§ OBJECTIVE
List each line in which the string "objects" appears.

§ SUPPLIED MATERIAL
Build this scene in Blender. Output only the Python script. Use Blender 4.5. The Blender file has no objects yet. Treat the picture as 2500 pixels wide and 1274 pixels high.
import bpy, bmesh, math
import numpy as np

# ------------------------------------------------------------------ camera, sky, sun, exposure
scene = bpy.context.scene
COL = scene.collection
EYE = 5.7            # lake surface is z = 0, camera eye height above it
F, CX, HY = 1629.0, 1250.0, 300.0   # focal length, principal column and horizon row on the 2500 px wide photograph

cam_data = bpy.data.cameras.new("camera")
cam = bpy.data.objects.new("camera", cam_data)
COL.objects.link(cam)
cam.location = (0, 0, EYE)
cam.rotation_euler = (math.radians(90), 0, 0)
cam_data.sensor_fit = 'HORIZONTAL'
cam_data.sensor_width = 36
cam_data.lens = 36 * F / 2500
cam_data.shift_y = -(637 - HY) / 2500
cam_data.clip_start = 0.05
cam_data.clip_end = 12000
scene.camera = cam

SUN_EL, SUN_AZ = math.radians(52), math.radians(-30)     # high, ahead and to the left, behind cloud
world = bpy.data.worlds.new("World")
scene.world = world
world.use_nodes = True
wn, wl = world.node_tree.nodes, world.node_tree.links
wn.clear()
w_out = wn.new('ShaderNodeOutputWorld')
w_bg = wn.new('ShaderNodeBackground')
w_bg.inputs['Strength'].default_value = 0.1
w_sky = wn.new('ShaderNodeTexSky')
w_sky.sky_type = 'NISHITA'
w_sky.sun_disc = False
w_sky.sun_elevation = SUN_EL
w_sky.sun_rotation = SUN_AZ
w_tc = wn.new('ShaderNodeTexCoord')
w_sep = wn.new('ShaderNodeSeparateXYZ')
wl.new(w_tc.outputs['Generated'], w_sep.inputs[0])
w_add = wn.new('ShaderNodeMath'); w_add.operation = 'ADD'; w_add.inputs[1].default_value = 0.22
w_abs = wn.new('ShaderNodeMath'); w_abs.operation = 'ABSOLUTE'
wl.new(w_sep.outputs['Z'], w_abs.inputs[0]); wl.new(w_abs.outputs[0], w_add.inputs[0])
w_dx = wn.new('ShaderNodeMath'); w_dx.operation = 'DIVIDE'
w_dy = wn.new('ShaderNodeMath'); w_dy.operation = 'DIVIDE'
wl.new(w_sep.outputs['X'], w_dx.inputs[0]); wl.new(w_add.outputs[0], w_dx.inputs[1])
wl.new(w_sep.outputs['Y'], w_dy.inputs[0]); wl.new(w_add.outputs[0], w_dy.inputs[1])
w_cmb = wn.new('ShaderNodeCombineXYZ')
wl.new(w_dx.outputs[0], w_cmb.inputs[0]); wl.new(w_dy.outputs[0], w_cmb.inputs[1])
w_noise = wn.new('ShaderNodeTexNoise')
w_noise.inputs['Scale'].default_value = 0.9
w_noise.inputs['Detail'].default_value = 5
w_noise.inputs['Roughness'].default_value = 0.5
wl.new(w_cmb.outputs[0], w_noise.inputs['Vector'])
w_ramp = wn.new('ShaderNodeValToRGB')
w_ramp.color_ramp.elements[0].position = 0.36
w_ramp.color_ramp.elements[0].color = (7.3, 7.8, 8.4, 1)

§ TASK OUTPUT
Build this scene in Blender. Output only the Python script. Use Blender 4.5. The Blender file has no objects yet. Treat the picture as 2500 pixels wide and 1274 pixels high.
cam = bpy.data.objects.new("camera", cam_data)
COL.objects.link(cam)